Несчастью верная сестра —
Надежда в мрачном подземелье
Разбудит бодрость и веселье,
Прийдёт желанная пора:
Любовь и дружество до вас
Дойдут сквозь мрачные затворы,
Как в ваши каторжные норы
Доходит мой свободный глас.
Оковы тяжкие падут,
Темницы рухнут — и свобода
Вас примет радостно у входа,
И братья меч вам отдадут.
Декабристы устами князя Одоевского ответили ему:
Струн вещих пламенные звуки
До слуха нашего дошли!
К мечам рванулись наши руки,
Но лишь оковы обрели.
Но будь спокоен, бард: цепями,
Своей судьбой гордимся мы
И за затворами тюрьмы
В душе смеёмся над царями.
Наш скорбный труд не пропадёт:
Из искры возгорится пламя —
И православный наш народ
Сберётся под святое знамя.
Мечи скуём мы из цепей
И вновь зажжём огонь свободы,
И с нею грянем на царей —
И радостно вздохнут народы.
Он — дворянин; но когда вышла в свет «История» Карамзина, Пушкин великолепно пригвоздил её своим стихом:
На плаху истину влача,
Он доказал нам без пристрастья
Необходимость палача
И прелесть самовластья.[2]
Он пишет:
В России нет закона:
В России столб стоит,
К столбу закон прибит,
А на столбе корона.[3]
Нужно помнить, что за каждое из таких стихотворений в ту пору можно было получить каторгу, ссылку, тюрьму.
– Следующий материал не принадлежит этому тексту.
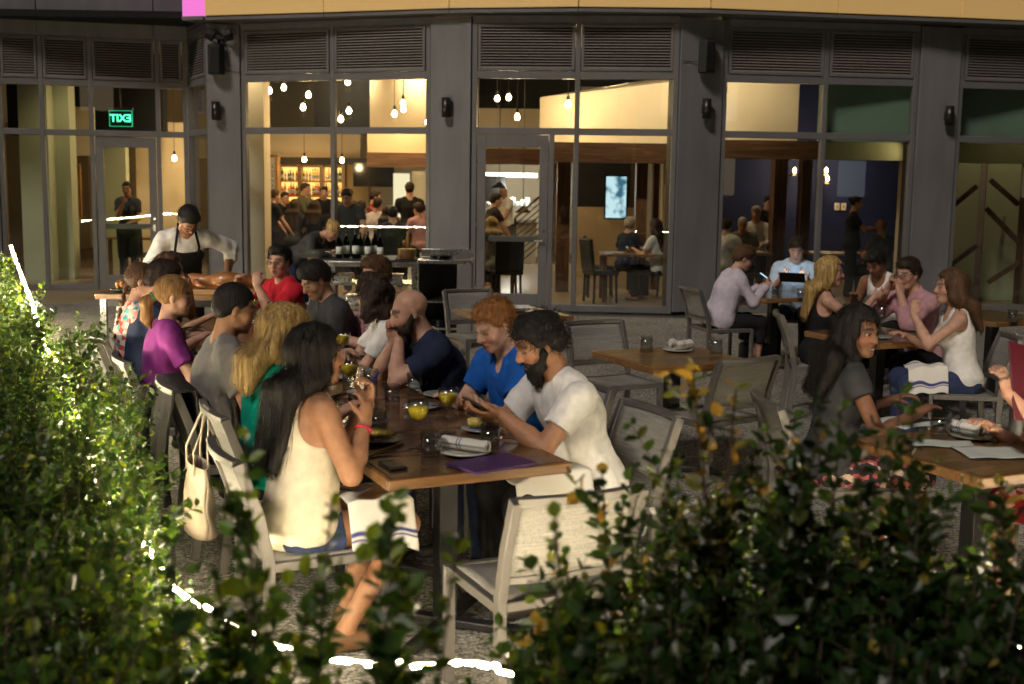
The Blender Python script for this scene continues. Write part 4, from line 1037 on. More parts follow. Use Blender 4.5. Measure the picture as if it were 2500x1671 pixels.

По отношению к правительству Пушкин вёл себя совершенно открыто: когда до двора дошли его ода «Вольность», его эпиграммы на министров и царя и когда узнали, что он показывал в театре портрет Лувеля, убившего герцога Беррийского, — граф Милорадович вызвал его к себе, а в квартире велел сделать обыск.